Vehicle-cpp/hkpc/software/torch/utils/data/dataset.py

import bisect
import warnings
import math
from typing import (
    Generic,
    Iterable,
    Iterator,
    List,
    Optional,
    Sequence,
    Tuple,
    TypeVar,
    Union
)

# No 'default_generator' in torch/__init__.pyi
from torch import default_generator, randperm
from torch._utils import _accumulate

from ... import Generator, Tensor

__all__ = [
    "Dataset",
    "IterableDataset",
    "TensorDataset",
    "ConcatDataset",
    "ChainDataset",
    "Subset",
    "random_split",
]

T_co = TypeVar('T_co', covariant=True)
T = TypeVar('T')


class Dataset(Generic[T_co]):
    r"""An abstract class representing a :class:`Dataset`.

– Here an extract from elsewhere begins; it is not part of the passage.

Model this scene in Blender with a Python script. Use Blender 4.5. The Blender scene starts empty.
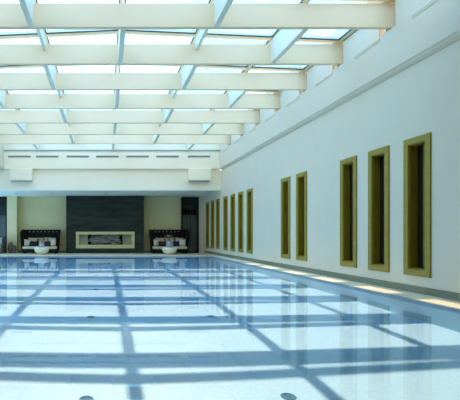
import bpy, bmesh, math, random
from mathutils import Vector, Matrix
random.seed(7)
S = bpy.context.scene
C = S.collection
EYE = 1.10                      # camera height above the deck
def hz(h): return h + EYE       # height above the eye -> height above the deck

# ------------------------------------------------------------------ materials
def new_mat(name):
    m = bpy.data.materials.new(name); m.use_nodes = True
    return m, m.node_tree, m.node_tree.nodes['Principled BSDF']

def plain(name, col, rough=.6, var=.06, scale=6, bump=0, bscale=60, metal=0, stretch=(1, 1, 1), spec=.5):
    m, nt, b = new_mat(name)
    tc = nt.nodes.new('ShaderNodeTexCoord'); mp = nt.nodes.new('ShaderNodeMapping')
    mp.inputs['Scale'].default_value = stretch
    nt.links.new(tc.outputs['Object'], mp.inputs[0])
    n = nt.nodes.new('ShaderNodeTexNoise'); n.inputs['Scale'].default_value = scale; n.inputs['Detail'].default_value = 4
    nt.links.new(mp.outputs[0], n.inputs['Vector'])
    r = nt.nodes.new('ShaderNodeValToRGB')
    r.color_ramp.elements[0].position = .3; r.color_ramp.elements[1].position = .7
    r.color_ramp.elements[0].color = tuple(max(0, c * (1 - var)) for c in col) + (1,)
    r.color_ramp.elements[1].color = tuple(min(1, c * (1 + var)) for c in col) + (1,)
    nt.links.new(n.outputs['Fac'], r.inputs[0]); nt.links.new(r.outputs[0], b.inputs['Base Color'])
    b.inputs['Roughness'].default_value = rough; b.inputs['Metallic'].default_value = metal
    b.inputs['Specular IOR Level'].default_value = spec
    if bump:
        n2 = nt.nodes.new('ShaderNodeTexNoise'); n2.inputs['Scale'].default_value = bscale
        nt.links.new(mp.outputs[0], n2.inputs['Vector'])
        bp = nt.nodes.new('ShaderNodeBump'); bp.inputs['Strength'].default_value = bump; bp.inputs['Distance'].default_value = .01
        nt.links.new(n2.outputs['Fac'], bp.inputs['Height']); nt.links.new(bp.outputs[0], b.inputs['Normal'])
    return m

def tiled(name, c1, c2, mortar, w, h, ms=.02, rough=.5, offset=0.0, var_mix=.5, swap=False, msize=.004):
    m, nt, b = new_mat(name)
    tc = nt.nodes.new('ShaderNodeTexCoord')
    src = tc.outputs['Object']
    if swap:    # vertical surfaces facing -y: use x,z
        sp = nt.nodes.new('ShaderNodeSeparateXYZ'); cb = nt.nodes.new('ShaderNodeCombineXYZ')
        nt.links.new(src, sp.inputs[0])
        ax = {'xz': ('X', 'Z'), 'yz': ('Y', 'Z'), 'yx': ('Y', 'X')}[swap]
        nt.links.new(sp.outputs[ax[0]], cb.inputs['X']); nt.links.new(sp.outputs[ax[1]], cb.inputs['Y'])
        src = cb.outputs[0]
    br = nt.nodes.new('ShaderNodeTexBrick'); br.offset = offset
    br.inputs['Scale'].default_value = 1; br.inputs['Brick Width'].default_value = w; br.inputs['Row Height'].default_value = h
    br.inputs['Mortar Size'].default_value = msize; br.inputs['Color1'].default_value = c1 + (1,)
    br.inputs['Color2'].default_value = c2 + (1,); br.inputs['Mortar'].default_value = mortar + (1,)
    nt.links.new(src, br.inputs['Vector'])
    n = nt.nodes.new('ShaderNodeTexNoise'); n.inputs['Scale'].default_value = 2.5; n.inputs['Detail'].default_value = 5
    nt.links.new(src, n.inputs['Vector'])
    mx = nt.nodes.new('ShaderNodeMix'); mx.data_type = 'RGBA'; mx.blend_type = 'MULTIPLY'; mx.inputs[0].default_value = var_mix
    r = nt.nodes.new('ShaderNodeValToRGB'); r.color_ramp.elements[0].color = (.75, .75, .75, 1); r.color_ramp.elements[0].position = .3
    r.color_ramp.elements[1].position = .7
    nt.links.new(n.outputs['Fac'], r.inputs[0])
    nt.links.new(br.outputs['Color'], mx.inputs[6]); nt.links.new(r.outputs[0], mx.inputs[7])
    nt.links.new(mx.outputs[2], b.inputs['Base Color'])
    b.inputs['Roughness'].default_value = rough
    return m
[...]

    All datasets that represent a map from keys to data samples should subclass
    it. All subclasses should overwrite :meth:`__getitem__`, supporting fetching a
    data sample for a given key. Subclasses could also optionally overwrite
    :meth:`__len__`, which is expected to return the size of the dataset by many
    :class:`~torch.utils.data.Sampler` implementations and the default options
    of :class:`~torch.utils.data.DataLoader`.

    .. note::
      :class:`~torch.utils.data.DataLoader` by default constructs a index
      sampler that yields integral indices.  To make it work with a map-style
      dataset with non-integral indices/keys, a custom sampler must be provided.
    """

    def __getitem__(self, index) -> T_co:
        raise NotImplementedError

    def __add__(self, other: 'Dataset[T_co]') -> 'ConcatDataset[T_co]':
        return ConcatDataset([self, other])

    # No `def __len__(self)` default?
    # See NOTE [ Lack of Default `__len__` in Python Abstract Base Classes ]
    # in pytorch/torch/utils/data/sampler.py


class IterableDataset(Dataset[T_co]):
    r"""An iterable Dataset.

    All datasets that represent an iterable of data samples should subclass it.
    Such form of datasets is particularly useful when data come from a stream.

    All subclasses should overwrite :meth:`__iter__`, which would return an
    iterator of samples in this dataset.

    When a subclass is used with :class:`~torch.utils.data.DataLoader`, each
    item in the dataset will be yielded from the :class:`~torch.utils.data.DataLoader`
    iterator. When :attr:`num_workers > 0`, each worker process will have a
    different copy of the dataset object, so it is often desired to configure
    each copy independently to avoid having duplicate data returned from the
    workers. :func:`~torch.utils.data.get_worker_info`, when called in a worker
    process, returns information about the worker. It can be used in either the
    dataset's :meth:`__iter__` method or the :class:`~torch.utils.data.DataLoader` 's
    :attr:`worker_init_fn` option to modify each copy's behavior.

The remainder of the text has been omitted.